* begin Data section *
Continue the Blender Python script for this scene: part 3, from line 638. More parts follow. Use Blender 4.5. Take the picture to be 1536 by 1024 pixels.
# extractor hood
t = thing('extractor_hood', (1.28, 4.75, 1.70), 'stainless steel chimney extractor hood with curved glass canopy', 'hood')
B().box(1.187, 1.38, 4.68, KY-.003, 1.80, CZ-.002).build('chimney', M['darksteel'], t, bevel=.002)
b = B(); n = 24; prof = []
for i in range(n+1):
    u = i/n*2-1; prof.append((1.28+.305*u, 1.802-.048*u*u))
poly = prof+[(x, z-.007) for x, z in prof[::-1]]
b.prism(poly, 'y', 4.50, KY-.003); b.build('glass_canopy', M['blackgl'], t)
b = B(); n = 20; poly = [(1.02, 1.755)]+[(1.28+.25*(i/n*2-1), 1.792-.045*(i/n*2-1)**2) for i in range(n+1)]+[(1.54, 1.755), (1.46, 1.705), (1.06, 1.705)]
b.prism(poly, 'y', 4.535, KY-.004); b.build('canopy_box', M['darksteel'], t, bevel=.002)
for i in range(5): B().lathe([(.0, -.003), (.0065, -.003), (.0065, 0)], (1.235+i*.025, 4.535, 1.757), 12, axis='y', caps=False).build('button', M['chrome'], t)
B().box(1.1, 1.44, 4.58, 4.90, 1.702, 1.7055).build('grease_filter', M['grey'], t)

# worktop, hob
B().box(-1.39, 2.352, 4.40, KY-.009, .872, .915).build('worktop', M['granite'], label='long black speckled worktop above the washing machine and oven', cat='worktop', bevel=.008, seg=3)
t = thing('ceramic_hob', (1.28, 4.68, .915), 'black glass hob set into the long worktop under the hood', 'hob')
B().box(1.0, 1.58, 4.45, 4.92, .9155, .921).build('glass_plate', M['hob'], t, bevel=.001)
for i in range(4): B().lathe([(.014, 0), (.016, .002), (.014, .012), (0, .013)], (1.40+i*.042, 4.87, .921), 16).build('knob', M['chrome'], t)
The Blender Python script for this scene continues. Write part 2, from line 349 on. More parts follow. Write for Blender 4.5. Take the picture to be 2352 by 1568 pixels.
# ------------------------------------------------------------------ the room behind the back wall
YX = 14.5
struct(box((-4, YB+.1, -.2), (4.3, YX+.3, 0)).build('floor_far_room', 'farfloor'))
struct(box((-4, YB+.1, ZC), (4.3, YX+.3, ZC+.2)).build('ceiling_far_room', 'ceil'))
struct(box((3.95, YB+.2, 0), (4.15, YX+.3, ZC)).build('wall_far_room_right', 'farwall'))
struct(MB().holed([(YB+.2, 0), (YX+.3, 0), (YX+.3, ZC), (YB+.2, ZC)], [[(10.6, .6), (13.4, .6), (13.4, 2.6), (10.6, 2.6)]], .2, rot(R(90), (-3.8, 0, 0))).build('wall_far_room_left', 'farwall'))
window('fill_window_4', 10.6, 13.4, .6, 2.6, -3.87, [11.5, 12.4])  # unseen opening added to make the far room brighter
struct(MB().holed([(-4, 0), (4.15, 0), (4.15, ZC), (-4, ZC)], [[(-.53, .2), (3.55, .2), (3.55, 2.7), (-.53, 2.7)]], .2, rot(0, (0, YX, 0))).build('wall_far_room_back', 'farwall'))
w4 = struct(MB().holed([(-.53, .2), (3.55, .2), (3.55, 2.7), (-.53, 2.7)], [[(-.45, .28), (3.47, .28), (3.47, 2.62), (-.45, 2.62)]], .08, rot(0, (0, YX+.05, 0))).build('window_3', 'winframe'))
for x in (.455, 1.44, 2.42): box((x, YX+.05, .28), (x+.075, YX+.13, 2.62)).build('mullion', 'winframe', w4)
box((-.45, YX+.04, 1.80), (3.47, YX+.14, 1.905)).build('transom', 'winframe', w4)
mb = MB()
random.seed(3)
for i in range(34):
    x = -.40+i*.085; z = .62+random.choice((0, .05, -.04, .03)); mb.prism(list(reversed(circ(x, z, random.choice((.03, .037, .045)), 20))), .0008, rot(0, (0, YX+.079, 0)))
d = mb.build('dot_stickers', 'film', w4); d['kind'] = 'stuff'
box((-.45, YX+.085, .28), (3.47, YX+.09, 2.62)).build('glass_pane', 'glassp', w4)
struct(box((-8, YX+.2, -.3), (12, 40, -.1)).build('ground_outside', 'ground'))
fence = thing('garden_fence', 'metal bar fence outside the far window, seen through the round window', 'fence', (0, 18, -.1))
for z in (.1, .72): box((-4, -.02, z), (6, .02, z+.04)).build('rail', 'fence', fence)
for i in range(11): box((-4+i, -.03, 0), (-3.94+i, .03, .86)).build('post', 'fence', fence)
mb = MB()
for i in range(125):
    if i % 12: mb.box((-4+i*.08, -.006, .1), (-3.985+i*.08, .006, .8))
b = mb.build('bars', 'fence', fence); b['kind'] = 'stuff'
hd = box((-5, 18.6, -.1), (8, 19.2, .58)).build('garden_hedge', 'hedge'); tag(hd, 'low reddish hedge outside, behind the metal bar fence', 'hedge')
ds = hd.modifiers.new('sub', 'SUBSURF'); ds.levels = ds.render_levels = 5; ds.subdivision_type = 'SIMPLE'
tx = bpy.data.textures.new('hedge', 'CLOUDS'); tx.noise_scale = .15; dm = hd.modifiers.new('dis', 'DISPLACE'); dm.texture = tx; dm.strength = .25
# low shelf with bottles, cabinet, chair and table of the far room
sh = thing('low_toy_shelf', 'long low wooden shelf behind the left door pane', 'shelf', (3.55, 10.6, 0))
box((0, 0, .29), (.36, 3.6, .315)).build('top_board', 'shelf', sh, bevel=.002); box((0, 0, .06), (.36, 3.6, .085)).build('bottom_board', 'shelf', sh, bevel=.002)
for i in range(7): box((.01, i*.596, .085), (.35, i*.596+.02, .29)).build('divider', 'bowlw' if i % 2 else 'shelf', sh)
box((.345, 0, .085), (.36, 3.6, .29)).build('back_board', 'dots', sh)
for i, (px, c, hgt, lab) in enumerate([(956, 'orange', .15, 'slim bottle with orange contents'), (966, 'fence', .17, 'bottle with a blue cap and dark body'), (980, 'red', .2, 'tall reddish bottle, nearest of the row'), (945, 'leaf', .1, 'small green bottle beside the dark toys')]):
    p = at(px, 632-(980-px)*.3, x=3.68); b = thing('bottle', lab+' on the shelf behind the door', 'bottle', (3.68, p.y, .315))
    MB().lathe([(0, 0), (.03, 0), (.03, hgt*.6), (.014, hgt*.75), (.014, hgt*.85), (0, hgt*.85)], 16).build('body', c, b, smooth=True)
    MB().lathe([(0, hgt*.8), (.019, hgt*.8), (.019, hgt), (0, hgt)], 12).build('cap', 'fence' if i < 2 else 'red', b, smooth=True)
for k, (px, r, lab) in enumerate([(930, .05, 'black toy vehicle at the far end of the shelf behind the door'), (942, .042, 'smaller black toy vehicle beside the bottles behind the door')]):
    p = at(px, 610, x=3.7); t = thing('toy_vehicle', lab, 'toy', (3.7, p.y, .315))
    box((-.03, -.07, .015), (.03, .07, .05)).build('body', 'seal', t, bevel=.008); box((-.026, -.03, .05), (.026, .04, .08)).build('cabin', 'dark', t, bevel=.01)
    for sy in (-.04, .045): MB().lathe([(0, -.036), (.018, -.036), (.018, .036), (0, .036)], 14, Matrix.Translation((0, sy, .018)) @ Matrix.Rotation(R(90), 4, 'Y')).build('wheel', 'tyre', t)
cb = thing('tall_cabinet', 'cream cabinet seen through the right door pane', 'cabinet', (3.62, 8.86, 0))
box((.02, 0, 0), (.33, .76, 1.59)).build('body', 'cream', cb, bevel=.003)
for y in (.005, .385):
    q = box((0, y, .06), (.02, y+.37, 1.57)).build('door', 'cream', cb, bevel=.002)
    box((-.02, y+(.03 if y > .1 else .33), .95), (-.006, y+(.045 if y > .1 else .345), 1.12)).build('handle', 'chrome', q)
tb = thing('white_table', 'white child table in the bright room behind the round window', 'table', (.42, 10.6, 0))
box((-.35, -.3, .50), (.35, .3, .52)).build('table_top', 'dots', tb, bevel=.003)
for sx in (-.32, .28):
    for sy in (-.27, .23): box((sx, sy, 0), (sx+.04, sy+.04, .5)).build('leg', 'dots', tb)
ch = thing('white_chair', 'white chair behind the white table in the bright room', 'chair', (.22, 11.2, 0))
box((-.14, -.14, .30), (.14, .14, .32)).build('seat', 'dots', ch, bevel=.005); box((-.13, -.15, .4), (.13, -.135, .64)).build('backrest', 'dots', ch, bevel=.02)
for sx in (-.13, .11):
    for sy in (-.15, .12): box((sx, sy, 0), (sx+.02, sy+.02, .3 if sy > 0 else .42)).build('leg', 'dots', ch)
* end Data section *
Problem description:
Check each line of the records for the string "from" and state how many lines contain it. Give only the number.

Exercise output:
2